### Given request
All of the data should be output character for character, except the pictures.

────────

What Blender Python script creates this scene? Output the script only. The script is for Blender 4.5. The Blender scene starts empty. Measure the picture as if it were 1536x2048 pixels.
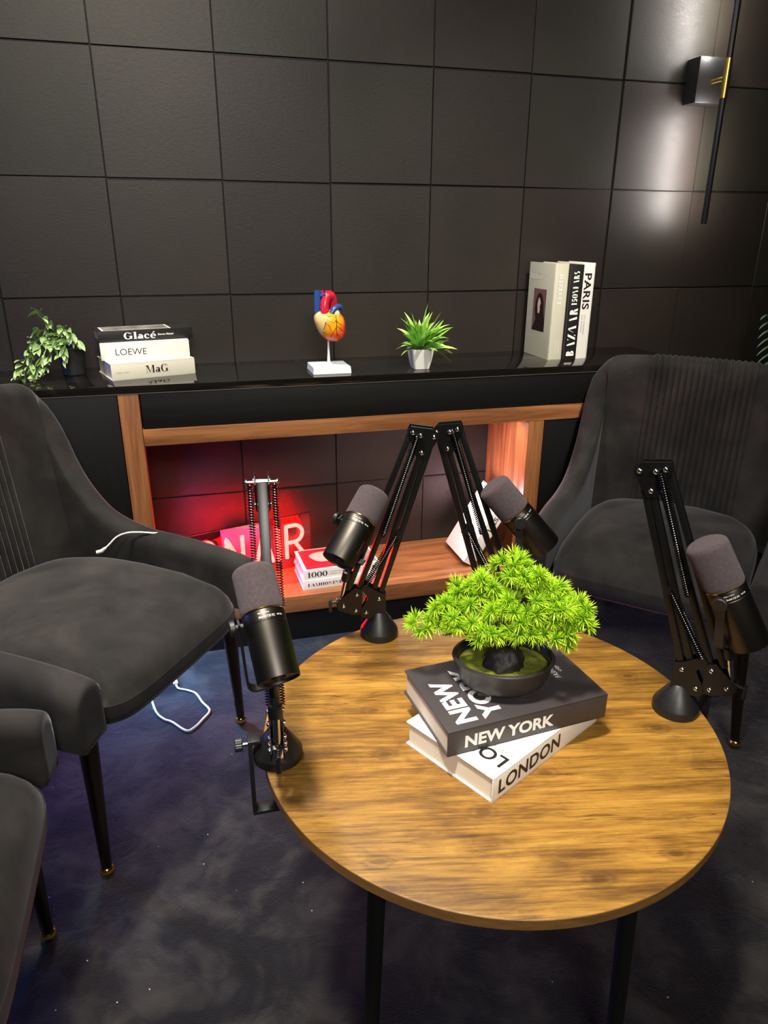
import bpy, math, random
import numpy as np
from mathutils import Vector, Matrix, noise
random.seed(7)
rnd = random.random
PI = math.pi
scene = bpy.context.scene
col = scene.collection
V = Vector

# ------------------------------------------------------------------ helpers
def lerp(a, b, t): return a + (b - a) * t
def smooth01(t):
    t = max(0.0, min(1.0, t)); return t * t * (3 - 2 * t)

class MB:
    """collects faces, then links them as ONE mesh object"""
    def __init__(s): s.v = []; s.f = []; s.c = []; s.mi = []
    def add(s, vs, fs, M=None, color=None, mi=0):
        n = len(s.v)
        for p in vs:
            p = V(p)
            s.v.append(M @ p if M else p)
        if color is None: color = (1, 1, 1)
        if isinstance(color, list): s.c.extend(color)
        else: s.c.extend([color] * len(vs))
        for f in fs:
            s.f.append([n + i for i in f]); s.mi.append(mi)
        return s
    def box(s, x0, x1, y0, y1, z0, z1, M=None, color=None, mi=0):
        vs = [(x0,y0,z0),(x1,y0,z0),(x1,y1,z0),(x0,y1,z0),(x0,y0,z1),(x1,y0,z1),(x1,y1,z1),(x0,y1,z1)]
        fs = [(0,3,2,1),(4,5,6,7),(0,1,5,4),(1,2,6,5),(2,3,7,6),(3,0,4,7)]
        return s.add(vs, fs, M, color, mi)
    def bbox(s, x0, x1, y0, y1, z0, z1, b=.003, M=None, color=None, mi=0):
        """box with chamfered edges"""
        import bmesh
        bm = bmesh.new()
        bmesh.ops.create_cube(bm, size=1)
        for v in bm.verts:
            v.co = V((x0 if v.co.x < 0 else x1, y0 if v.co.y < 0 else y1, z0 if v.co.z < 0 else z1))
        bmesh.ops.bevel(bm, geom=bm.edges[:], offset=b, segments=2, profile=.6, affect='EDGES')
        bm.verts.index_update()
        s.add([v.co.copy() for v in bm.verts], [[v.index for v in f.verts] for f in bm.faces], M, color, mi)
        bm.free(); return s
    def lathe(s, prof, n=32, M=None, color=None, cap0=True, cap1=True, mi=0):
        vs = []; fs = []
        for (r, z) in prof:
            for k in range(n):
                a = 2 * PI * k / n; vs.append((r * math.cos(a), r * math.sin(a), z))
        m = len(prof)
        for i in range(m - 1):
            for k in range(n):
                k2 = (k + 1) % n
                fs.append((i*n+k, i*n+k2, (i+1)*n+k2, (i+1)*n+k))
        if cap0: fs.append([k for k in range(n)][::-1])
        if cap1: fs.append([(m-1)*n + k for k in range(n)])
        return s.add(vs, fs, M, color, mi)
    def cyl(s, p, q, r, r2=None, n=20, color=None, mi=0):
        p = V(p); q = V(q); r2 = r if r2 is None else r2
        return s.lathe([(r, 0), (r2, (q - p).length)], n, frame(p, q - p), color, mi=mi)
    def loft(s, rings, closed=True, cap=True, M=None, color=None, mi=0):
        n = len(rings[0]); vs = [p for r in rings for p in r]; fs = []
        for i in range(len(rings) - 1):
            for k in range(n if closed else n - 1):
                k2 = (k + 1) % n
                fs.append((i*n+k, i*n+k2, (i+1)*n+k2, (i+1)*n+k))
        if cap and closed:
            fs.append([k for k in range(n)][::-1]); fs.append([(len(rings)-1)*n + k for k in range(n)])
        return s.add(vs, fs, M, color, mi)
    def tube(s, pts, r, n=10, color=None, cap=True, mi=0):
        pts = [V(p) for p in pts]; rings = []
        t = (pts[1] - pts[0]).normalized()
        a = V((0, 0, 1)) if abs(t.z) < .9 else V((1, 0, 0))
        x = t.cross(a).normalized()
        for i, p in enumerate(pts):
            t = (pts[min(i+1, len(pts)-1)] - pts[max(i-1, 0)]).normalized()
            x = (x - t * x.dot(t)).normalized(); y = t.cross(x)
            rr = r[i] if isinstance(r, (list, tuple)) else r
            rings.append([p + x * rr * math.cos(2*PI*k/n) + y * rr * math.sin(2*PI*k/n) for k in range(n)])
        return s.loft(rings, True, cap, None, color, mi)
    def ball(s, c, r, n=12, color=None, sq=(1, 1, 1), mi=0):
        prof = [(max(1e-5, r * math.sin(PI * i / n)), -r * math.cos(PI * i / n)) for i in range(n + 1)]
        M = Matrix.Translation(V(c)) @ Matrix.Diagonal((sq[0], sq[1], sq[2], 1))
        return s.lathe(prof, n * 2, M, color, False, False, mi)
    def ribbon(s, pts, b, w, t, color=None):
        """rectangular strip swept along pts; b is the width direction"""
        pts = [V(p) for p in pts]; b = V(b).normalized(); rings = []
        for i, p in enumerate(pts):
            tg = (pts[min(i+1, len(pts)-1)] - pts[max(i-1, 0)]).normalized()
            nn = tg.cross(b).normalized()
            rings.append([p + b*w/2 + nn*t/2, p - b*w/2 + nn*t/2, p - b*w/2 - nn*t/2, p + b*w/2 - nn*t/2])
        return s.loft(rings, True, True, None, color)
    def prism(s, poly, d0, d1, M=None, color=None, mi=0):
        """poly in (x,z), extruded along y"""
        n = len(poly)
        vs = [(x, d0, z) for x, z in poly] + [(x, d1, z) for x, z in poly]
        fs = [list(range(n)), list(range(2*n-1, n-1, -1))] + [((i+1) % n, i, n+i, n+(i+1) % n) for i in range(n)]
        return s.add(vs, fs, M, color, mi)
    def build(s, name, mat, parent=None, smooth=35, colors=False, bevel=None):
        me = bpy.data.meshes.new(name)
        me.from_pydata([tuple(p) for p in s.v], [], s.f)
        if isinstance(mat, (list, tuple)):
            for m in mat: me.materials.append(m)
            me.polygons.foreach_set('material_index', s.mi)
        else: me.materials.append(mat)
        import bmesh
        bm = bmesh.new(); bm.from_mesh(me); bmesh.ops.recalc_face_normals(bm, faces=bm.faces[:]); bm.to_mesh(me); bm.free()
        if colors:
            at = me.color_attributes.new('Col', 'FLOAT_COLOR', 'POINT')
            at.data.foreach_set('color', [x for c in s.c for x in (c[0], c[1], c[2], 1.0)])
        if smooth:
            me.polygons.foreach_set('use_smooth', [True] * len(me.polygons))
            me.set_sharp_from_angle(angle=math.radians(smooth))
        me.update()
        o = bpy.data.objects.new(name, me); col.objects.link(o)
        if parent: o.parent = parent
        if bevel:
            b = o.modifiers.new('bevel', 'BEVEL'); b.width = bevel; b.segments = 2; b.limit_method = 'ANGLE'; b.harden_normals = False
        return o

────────

### Problem solution
What Blender Python script creates this scene? Output the script only. The script is for Blender 4.5. The Blender scene starts empty. Measure the picture as if it were 1536x2048 pixels.
import bpy, math, random
import numpy as np
from mathutils import Vector, Matrix, noise
random.seed(7)
rnd = random.random
PI = math.pi
scene = bpy.context.scene
col = scene.collection
V = Vector

# ------------------------------------------------------------------ helpers
def lerp(a, b, t): return a + (b - a) * t
def smooth01(t):
    t = max(0.0, min(1.0, t)); return t * t * (3 - 2 * t)

class MB:
    """collects faces, then links them as ONE mesh object"""
    def __init__(s): s.v = []; s.f = []; s.c = []; s.mi = []
    def add(s, vs, fs, M=None, color=None, mi=0):
        n = len(s.v)
        for p in vs:
            p = V(p)
            s.v.append(M @ p if M else p)
        if color is None: color = (1, 1, 1)
        if isinstance(color, list): s.c.extend(color)
        else: s.c.extend([color] * len(vs))
        for f in fs:
            s.f.append([n + i for i in f]); s.mi.append(mi)
        return s
    def box(s, x0, x1, y0, y1, z0, z1, M=None, color=None, mi=0):
        vs = [(x0,y0,z0),(x1,y0,z0),(x1,y1,z0),(x0,y1,z0),(x0,y0,z1),(x1,y0,z1),(x1,y1,z1),(x0,y1,z1)]
        fs = [(0,3,2,1),(4,5,6,7),(0,1,5,4),(1,2,6,5),(2,3,7,6),(3,0,4,7)]
        return s.add(vs, fs, M, color, mi)
    def bbox(s, x0, x1, y0, y1, z0, z1, b=.003, M=None, color=None, mi=0):
        """box with chamfered edges"""
        import bmesh
        bm = bmesh.new()
        bmesh.ops.create_cube(bm, size=1)
        for v in bm.verts:
            v.co = V((x0 if v.co.x < 0 else x1, y0 if v.co.y < 0 else y1, z0 if v.co.z < 0 else z1))
        bmesh.ops.bevel(bm, geom=bm.edges[:], offset=b, segments=2, profile=.6, affect='EDGES')
        bm.verts.index_update()
        s.add([v.co.copy() for v in bm.verts], [[v.index for v in f.verts] for f in bm.faces], M, color, mi)
        bm.free(); return s
    def lathe(s, prof, n=32, M=None, color=None, cap0=True, cap1=True, mi=0):
        vs = []; fs = []
        for (r, z) in prof:
            for k in range(n):
                a = 2 * PI * k / n; vs.append((r * math.cos(a), r * math.sin(a), z))
        m = len(prof)
        for i in range(m - 1):
            for k in range(n):
                k2 = (k + 1) % n
                fs.append((i*n+k, i*n+k2, (i+1)*n+k2, (i+1)*n+k))
        if cap0: fs.append([k for k in range(n)][::-1])
        if cap1: fs.append([(m-1)*n + k for k in range(n)])
        return s.add(vs, fs, M, color, mi)
    def cyl(s, p, q, r, r2=None, n=20, color=None, mi=0):
        p = V(p); q = V(q); r2 = r if r2 is None else r2
        return s.lathe([(r, 0), (r2, (q - p).length)], n, frame(p, q - p), color, mi=mi)
    def loft(s, rings, closed=True, cap=True, M=None, color=None, mi=0):
        n = len(rings[0]); vs = [p for r in rings for p in r]; fs = []
        for i in range(len(rings) - 1):
            for k in range(n if closed else n - 1):
                k2 = (k + 1) % n
                fs.append((i*n+k, i*n+k2, (i+1)*n+k2, (i+1)*n+k))
        if cap and closed:
            fs.append([k for k in range(n)][::-1]); fs.append([(len(rings)-1)*n + k for k in range(n)])
        return s.add(vs, fs, M, color, mi)
    def tube(s, pts, r, n=10, color=None, cap=True, mi=0):
        pts = [V(p) for p in pts]; rings = []
        t = (pts[1] - pts[0]).normalized()
        a = V((0, 0, 1)) if abs(t.z) < .9 else V((1, 0, 0))
        x = t.cross(a).normalized()
        for i, p in enumerate(pts):
            t = (pts[min(i+1, len(pts)-1)] - pts[max(i-1, 0)]).normalized()
            x = (x - t * x.dot(t)).normalized(); y = t.cross(x)
            rr = r[i] if isinstance(r, (list, tuple)) else r
            rings.append([p + x * rr * math.cos(2*PI*k/n) + y * rr * math.sin(2*PI*k/n) for k in range(n)])
        return s.loft(rings, True, cap, None, color, mi)
    def ball(s, c, r, n=12, color=None, sq=(1, 1, 1), mi=0):
        prof = [(max(1e-5, r * math.sin(PI * i / n)), -r * math.cos(PI * i / n)) for i in range(n + 1)]
        M = Matrix.Translation(V(c)) @ Matrix.Diagonal((sq[0], sq[1], sq[2], 1))
        return s.lathe(prof, n * 2, M, color, False, False, mi)
    def ribbon(s, pts, b, w, t, color=None):
        """rectangular strip swept along pts; b is the width direction"""
        pts = [V(p) for p in pts]; b = V(b).normalized(); rings = []
        for i, p in enumerate(pts):
            tg = (pts[min(i+1, len(pts)-1)] - pts[max(i-1, 0)]).normalized()
            nn = tg.cross(b).normalized()
            rings.append([p + b*w/2 + nn*t/2, p - b*w/2 + nn*t/2, p - b*w/2 - nn*t/2, p + b*w/2 - nn*t/2])
        return s.loft(rings, True, True, None, color)
    def prism(s, poly, d0, d1, M=None, color=None, mi=0):
        """poly in (x,z), extruded along y"""
        n = len(poly)
        vs = [(x, d0, z) for x, z in poly] + [(x, d1, z) for x, z in poly]
        fs = [list(range(n)), list(range(2*n-1, n-1, -1))] + [((i+1) % n, i, n+i, n+(i+1) % n) for i in range(n)]
        return s.add(vs, fs, M, color, mi)
    def build(s, name, mat, parent=None, smooth=35, colors=False, bevel=None):
        me = bpy.data.meshes.new(name)
        me.from_pydata([tuple(p) for p in s.v], [], s.f)
        if isinstance(mat, (list, tuple)):
            for m in mat: me.materials.append(m)
            me.polygons.foreach_set('material_index', s.mi)
        else: me.materials.append(mat)
        import bmesh
        bm = bmesh.new(); bm.from_mesh(me); bmesh.ops.recalc_face_normals(bm, faces=bm.faces[:]); bm.to_mesh(me); bm.free()
        if colors:
            at = me.color_attributes.new('Col', 'FLOAT_COLOR', 'POINT')
            at.data.foreach_set('color', [x for c in s.c for x in (c[0], c[1], c[2], 1.0)])
        if smooth:
            me.polygons.foreach_set('use_smooth', [True] * len(me.polygons))
            me.set_sharp_from_angle(angle=math.radians(smooth))
        me.update()
        o = bpy.data.objects.new(name, me); col.objects.link(o)
        if parent: o.parent = parent
        if bevel:
            b = o.modifiers.new('bevel', 'BEVEL'); b.width = bevel; b.segments = 2; b.limit_method = 'ANGLE'; b.harden_normals = False
        return o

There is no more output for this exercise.